損益管理体制構築のコンサルティングを行う時は、まずクライアントに「現状どのような単位で管理をしていますか?」と聞くことから始めることが多いです。
クライアントが長年慣れ親しんで使っている単位が理由も含めて腑に落ちるのであれば、それをそのまま使った方がスムーズですし、「急に変わると使いづらい!」というような無用な軋轢を産むことがないからです。
ただもし今使っている単位があまり合理的でないと思われる場合、私がどの単位を採用するか提案せよと言われたらまず顧客別を提案します。

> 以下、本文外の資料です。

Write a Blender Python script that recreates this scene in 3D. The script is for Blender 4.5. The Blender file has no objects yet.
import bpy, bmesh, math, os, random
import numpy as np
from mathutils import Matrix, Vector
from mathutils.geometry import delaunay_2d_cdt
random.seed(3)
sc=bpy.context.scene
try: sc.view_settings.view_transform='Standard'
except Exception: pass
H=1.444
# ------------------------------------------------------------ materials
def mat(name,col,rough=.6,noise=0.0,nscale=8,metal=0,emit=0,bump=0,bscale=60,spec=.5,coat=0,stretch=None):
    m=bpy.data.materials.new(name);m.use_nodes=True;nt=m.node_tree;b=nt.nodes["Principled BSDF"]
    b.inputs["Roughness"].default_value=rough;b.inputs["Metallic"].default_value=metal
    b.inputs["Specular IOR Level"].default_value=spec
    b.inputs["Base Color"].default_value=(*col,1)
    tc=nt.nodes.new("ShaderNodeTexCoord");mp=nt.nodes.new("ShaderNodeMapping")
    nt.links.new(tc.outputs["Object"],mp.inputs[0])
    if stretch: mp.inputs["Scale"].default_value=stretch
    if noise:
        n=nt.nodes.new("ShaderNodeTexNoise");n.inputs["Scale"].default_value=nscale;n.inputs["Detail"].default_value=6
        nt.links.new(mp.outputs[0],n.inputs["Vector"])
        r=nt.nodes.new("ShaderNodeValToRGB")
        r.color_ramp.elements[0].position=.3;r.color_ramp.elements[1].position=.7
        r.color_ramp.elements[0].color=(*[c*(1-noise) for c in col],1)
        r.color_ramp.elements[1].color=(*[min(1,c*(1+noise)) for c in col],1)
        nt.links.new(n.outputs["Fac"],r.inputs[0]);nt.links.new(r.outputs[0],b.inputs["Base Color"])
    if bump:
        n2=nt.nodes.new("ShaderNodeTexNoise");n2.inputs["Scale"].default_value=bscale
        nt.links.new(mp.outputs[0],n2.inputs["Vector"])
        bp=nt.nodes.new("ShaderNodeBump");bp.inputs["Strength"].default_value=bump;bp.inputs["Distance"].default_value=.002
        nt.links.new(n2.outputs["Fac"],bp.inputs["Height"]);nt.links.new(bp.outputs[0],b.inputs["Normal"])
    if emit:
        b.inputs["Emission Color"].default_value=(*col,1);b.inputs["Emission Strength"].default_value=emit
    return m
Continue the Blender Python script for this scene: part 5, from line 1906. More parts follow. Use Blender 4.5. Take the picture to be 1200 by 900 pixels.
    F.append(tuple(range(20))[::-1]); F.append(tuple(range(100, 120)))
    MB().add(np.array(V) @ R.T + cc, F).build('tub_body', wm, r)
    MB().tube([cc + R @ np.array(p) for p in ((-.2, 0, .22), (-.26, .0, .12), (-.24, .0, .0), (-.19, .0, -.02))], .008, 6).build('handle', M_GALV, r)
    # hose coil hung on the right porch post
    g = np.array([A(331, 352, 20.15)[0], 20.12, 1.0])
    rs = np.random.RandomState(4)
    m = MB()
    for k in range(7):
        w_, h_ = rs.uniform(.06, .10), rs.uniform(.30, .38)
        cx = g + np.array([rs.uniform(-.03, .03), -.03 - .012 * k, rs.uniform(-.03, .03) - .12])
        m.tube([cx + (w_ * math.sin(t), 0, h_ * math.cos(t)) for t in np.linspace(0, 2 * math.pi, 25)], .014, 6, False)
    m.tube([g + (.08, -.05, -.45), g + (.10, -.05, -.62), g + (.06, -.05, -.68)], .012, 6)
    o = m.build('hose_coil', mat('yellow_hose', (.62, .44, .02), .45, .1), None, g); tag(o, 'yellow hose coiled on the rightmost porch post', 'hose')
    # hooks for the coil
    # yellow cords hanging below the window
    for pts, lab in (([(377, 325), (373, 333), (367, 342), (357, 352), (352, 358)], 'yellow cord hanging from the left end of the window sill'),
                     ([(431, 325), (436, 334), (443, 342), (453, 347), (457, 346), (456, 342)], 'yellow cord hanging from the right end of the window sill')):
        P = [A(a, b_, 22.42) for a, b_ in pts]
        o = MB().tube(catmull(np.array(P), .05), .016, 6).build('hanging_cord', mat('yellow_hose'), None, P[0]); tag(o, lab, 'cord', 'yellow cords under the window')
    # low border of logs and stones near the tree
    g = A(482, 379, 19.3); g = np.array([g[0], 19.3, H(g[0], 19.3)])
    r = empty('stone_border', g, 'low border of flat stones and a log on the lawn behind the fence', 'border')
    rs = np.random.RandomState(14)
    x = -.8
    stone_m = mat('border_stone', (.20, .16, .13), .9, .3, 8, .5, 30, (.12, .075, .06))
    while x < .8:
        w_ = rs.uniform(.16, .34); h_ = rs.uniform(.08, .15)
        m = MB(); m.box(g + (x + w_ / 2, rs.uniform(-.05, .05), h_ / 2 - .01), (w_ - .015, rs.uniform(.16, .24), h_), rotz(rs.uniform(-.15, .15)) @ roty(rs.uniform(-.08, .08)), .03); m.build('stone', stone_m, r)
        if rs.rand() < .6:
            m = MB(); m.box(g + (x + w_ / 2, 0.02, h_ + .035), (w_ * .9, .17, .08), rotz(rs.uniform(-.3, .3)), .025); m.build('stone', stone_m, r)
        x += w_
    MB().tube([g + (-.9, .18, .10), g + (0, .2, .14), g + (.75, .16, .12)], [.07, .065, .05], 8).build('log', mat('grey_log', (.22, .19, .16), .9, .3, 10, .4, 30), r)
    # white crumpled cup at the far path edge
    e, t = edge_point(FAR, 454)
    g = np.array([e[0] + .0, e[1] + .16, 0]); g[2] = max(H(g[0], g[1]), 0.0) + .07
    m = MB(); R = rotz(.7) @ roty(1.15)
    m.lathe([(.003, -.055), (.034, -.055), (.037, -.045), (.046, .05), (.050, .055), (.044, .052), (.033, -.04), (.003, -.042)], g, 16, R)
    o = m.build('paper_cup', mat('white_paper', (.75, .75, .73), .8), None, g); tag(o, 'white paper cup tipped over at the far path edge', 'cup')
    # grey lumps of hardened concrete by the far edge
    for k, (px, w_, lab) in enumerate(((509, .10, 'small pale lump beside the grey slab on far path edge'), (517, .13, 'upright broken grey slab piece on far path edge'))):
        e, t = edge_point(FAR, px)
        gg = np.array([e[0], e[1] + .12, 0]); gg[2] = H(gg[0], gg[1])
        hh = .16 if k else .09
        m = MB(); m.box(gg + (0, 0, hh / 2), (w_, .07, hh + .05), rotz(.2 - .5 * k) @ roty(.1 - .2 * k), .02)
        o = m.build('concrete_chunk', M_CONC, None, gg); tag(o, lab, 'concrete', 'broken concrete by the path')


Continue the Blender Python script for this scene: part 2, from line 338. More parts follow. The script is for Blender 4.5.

損益管理単位の代表的な例で言えば、商品(製品)別・拠点別・部門別・地域別・事業別などがありますが、私が顧客別を支持する理由は、「マーケットを意識できる可能性が高まるから」です。

ビジネスの基本は、戦うマーケットを決めて、そのマーケットに投入する製品・サービスを決定し、競合との競争に勝てるように動いていくことですので、「マーケットを意識する」ということは非常に重要なはずです。
ところが日々顧客と接している営業部門は別として、マーケット(顧客)と距離がある管理部門や(メーカーであれば)製造部門などは、業務の中でマーケットを意識する機会が少なく、結果としてマーケットの都合ではなく自社の都合で仕事を進めてしまいがちな気がします。
顧客別に損益を管理すれば上記の問題がすべて解決するというわけではもちろんないのですが、他の管理単位と比較するとよりマーケットの事情を反映する形で損益が管理されるため、鋭い人はその数字からマーケットの事情を想像して仕事を進めるようになるのではないかと思います。

ちなみに「マーケット・インとプロダクト・アウトはどちらがいいか」という話がありますが、私は完全にマーケット・イン派で、上記の理由から議論の余地はさほどないのではないかと思っています。
同じ理由で自分が好きなことではなく得意なことを仕事にすべきだと思っていますし、自分たちのサッカーではなく相手に合わせたサッカーをすべきだと思っています。
この辺りはまた別の機会にお話しできればと考えております。